El a-lumno, además de des-alumbrado, medievalmente oscuro, cavernicolamente –cavernosamente- falto de luz, es un sujeto no sujeto, un ser que sería pensando por los racionales sistemas educativos modernos como sujeto de sus elecciones, consciente de sus derechos y obligaciones, pero que ya en la forma en que es nombrado -y la palabra ya revela tanto la prontitud con la que la denominación se arroja sobre nuestros rostros como que el mundo es la forma en que lo nombramos y que uno actúa (o no) sobre él de acuerdo con la forma en que lo piensa (y pensamos en palabras: es decir, de acuerdo con la forma en que lo nombra)- nos muestra todo lo contrario: que es imposible, antagónicamente contradictorio –esas contradicciones cuyos términos se oponen y no se potencian-, hablar de alumno pensando en un sujeto, o pensar un sujeto como alumno: o se es alumno y no se es sujeto, o se es sujeto y no se es alumno. El sujeto alumno –o el alumno sujeto- es un oxímoron, una contradicción de términos, un enunciado imposible. Y la didáctica, al menos de la forma en que algunos la entendemos, sería una materialista refutación de la idealidad del imposible: sería, entre otras muchas cosas, la posibilidad –la potencia, si se quiere recaer en lugares revisitados por la jergosa jerga académica- de enseñar cualquier cosa a cualquier persona. Pero, eso sí, consideramos que para que cualquier cosa pudiera ser enseñada a cualquier persona esta debe ser pensada –hablada, escrita- como estudiante –o, llegado el género, estudianta- no como alumna. Enseñarle algo a un alumno es como buscar el corazón de la cebolla, definir adentro y afuera del anillo de Moebius, pensar que el sol sale por el este y se pone por el oeste. Intentar enseñarle algo a un estudiante, con un estudiante, además del alma matter de la didáctica, es una tarea política, un emprendimiento político-ideológico, un proyecto –una proyección hacia el futuro- personal pero también generacional.

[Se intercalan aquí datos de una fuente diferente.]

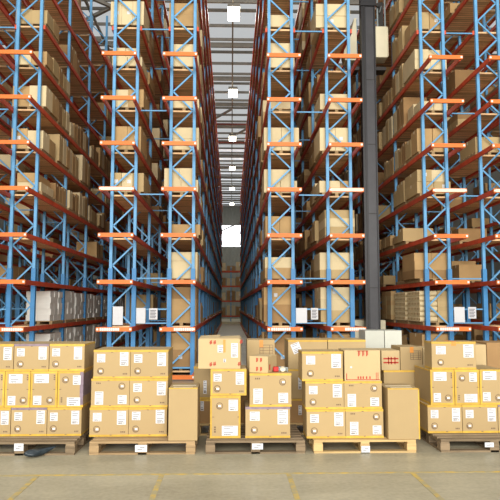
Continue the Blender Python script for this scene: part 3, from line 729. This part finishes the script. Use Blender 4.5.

Una de las frases más inteligentes que escuché –no leí- en los últimos meses –y eso que cuatro meses es mucho tiempo en la vida de un sub-treinta- fue alguien diciéndome que no era casual que hubiera comenzando el profesorado para comenzar a dar clases -aunque ya hubiera terminado de cursar la carrera-, que no era casual que se proyectara siendo docente en Provincia y participando políticamente en determinado gremio –aunque los posibles caminos a seguir hubieran sido varios y muchos de ellos mucho más academicistas-, que no era casual. Empleo político del tiempo, consciencia de la politicidad del tiempo, asunción y reconocimiento de que somos responsables de lo que hacemos con nuestro tiempo y nuestras vidas y de cómo lo hacemos. Si una persona –docente-, al cabo de un cuatrimestre o año, logra construir estas reflexiones con los estudiantes –no alumnos- con los que comparte espacio áulico, puede darse por más que satisfecha. Es decir, la tarea docente sería restituida en su politicidad esencial, al mismo tiempo que las proyecciones y prácticas en relación con los estudiantes serían satisfactoriamente coherentes y no intimidatoriamente esquizofrénicas. Porque es esquizofrénico hablar sobre motivar el pensar o la construcción de pensamiento crítico de alumnos. Si se los piensa como alumnos, si ya se los piensa como alumnos, ¿qué pensamiento crítico puede construirse, qué invitación al pensar puede efectuarse?
Con lo agradable y hermoso que es recibir invitaciones o convides.